A small town in southern California: In the blink of an eye everyone over the age of 15 disappears. Cut off from the outside world, those that are left are trapped, and there’s no help on the way. Chaos rules the streets.

Now a new world order is rising and, even scarier, some survivors have power – mutant power that no one has ever seen before…

This book is the first in the Gone series that has sold over 500,000 books. Everyone over 15 disappears and therefore children are the ones left in charge, naturally all hell breaks loose as children have no adults or anyone in charge to tell them no.

However to add to the issues some children have started with powers that are not possible, what could be causing these powers and what happened to the adults?

This first book tells of the events straight after the disappearance.
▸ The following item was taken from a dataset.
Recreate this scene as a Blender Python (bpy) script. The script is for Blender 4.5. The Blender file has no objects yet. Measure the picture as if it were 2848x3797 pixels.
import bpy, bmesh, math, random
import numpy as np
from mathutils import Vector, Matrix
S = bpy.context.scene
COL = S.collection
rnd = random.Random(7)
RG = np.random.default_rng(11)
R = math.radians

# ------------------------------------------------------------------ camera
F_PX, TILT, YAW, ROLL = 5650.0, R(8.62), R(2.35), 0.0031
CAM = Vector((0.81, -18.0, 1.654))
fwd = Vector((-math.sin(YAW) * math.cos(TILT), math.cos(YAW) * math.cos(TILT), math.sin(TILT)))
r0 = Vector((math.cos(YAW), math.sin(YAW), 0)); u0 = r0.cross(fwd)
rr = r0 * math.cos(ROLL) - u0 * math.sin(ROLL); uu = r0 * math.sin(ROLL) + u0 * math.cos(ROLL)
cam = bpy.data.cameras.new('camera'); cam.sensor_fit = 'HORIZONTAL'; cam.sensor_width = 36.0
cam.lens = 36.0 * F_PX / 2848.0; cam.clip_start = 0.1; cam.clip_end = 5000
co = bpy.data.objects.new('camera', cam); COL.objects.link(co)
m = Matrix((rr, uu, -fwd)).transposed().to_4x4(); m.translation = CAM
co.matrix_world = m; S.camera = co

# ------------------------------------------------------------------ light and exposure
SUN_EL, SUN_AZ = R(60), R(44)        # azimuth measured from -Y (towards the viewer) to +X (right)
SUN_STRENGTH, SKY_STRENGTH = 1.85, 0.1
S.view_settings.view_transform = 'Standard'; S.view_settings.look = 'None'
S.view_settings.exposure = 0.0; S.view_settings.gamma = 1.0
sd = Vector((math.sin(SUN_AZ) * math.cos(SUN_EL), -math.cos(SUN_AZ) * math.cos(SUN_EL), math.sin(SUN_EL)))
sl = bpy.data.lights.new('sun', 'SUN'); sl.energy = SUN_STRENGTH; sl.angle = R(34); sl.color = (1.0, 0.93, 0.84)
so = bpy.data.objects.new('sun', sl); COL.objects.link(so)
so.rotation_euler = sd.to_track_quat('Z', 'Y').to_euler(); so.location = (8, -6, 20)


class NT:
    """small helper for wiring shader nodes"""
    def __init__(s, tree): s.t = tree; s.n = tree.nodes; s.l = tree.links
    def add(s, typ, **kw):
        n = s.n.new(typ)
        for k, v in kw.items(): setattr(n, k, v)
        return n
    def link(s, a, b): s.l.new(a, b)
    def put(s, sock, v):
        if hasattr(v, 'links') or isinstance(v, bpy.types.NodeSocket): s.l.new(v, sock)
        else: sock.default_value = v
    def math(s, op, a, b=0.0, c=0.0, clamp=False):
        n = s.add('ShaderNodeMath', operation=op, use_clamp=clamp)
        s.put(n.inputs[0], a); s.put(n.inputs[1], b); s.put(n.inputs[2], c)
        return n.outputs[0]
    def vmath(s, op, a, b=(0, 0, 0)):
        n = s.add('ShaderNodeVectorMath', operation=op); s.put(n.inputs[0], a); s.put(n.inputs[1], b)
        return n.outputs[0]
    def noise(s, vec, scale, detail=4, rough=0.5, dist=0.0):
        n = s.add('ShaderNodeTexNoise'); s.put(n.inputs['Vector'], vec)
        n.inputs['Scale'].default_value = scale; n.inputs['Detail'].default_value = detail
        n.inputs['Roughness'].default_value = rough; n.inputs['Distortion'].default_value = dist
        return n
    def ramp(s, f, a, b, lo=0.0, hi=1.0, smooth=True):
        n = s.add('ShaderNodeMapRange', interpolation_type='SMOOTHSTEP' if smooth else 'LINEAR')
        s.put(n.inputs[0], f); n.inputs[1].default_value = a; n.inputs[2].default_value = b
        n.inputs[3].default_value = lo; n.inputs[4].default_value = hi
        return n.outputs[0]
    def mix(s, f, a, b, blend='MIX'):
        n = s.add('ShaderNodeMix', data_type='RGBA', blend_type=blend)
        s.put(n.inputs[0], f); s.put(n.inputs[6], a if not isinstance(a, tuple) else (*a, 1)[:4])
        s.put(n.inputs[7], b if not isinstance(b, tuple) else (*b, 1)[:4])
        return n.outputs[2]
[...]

Unlike similar books in this genre this book really tries to emphasize what exactly would happen – children wouldn’t immediately form groups and know what to do, they’d panic and do things that were normally banned/ supervised by their parents. Naturally they all consume the sweets that adults normally would have told them not to. However we soon realise that there are issues with every adult leaving suddenly – irons and cookers are still left on causing fires, young children too young to move are left alone and in danger.

I liked this book because it felt real to me, normally these kind of books are good but not exactly realistic, they just tell of children becoming the adults and looking after themselves. This book (although does have supernatural elements) is realistic, it tells of fires and starvation, it’s not the happy picture that children would expect if all adults went missing, it wouldn’t be all fun and games and this is what this book attempts to portray.
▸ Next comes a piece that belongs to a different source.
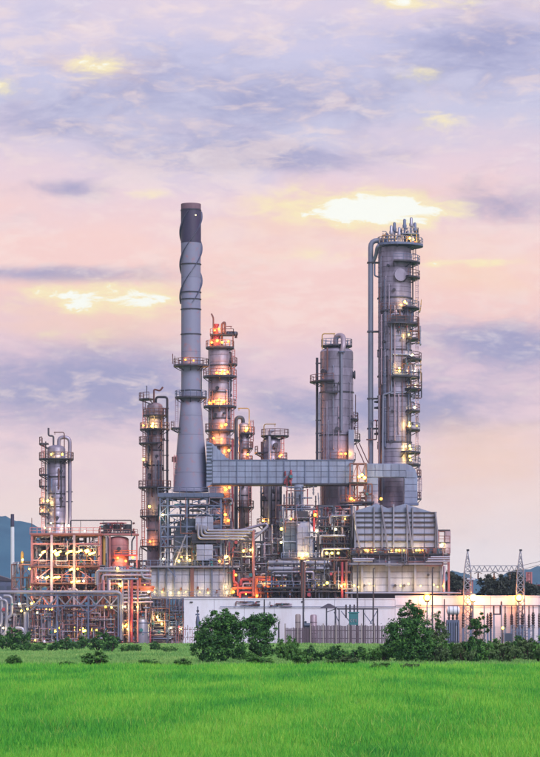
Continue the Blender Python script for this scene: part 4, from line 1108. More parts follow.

I really enjoyed this book, I actually felt like I was in this world with the other children, I was there with Sam and Astrid trying to make sense of it, following their every move. They actually thought about it the same way I did, normally these types of characters act completely differently however they acted rationally and therefore made it more believable with the reader, I personally really enjoyed it.

I would recommend this to teenagers/ young adults. I’m 20 and I really enjoyed it even though when I first picked it up I thought it would be for children, it really isn’t, I’d say closer to young adult.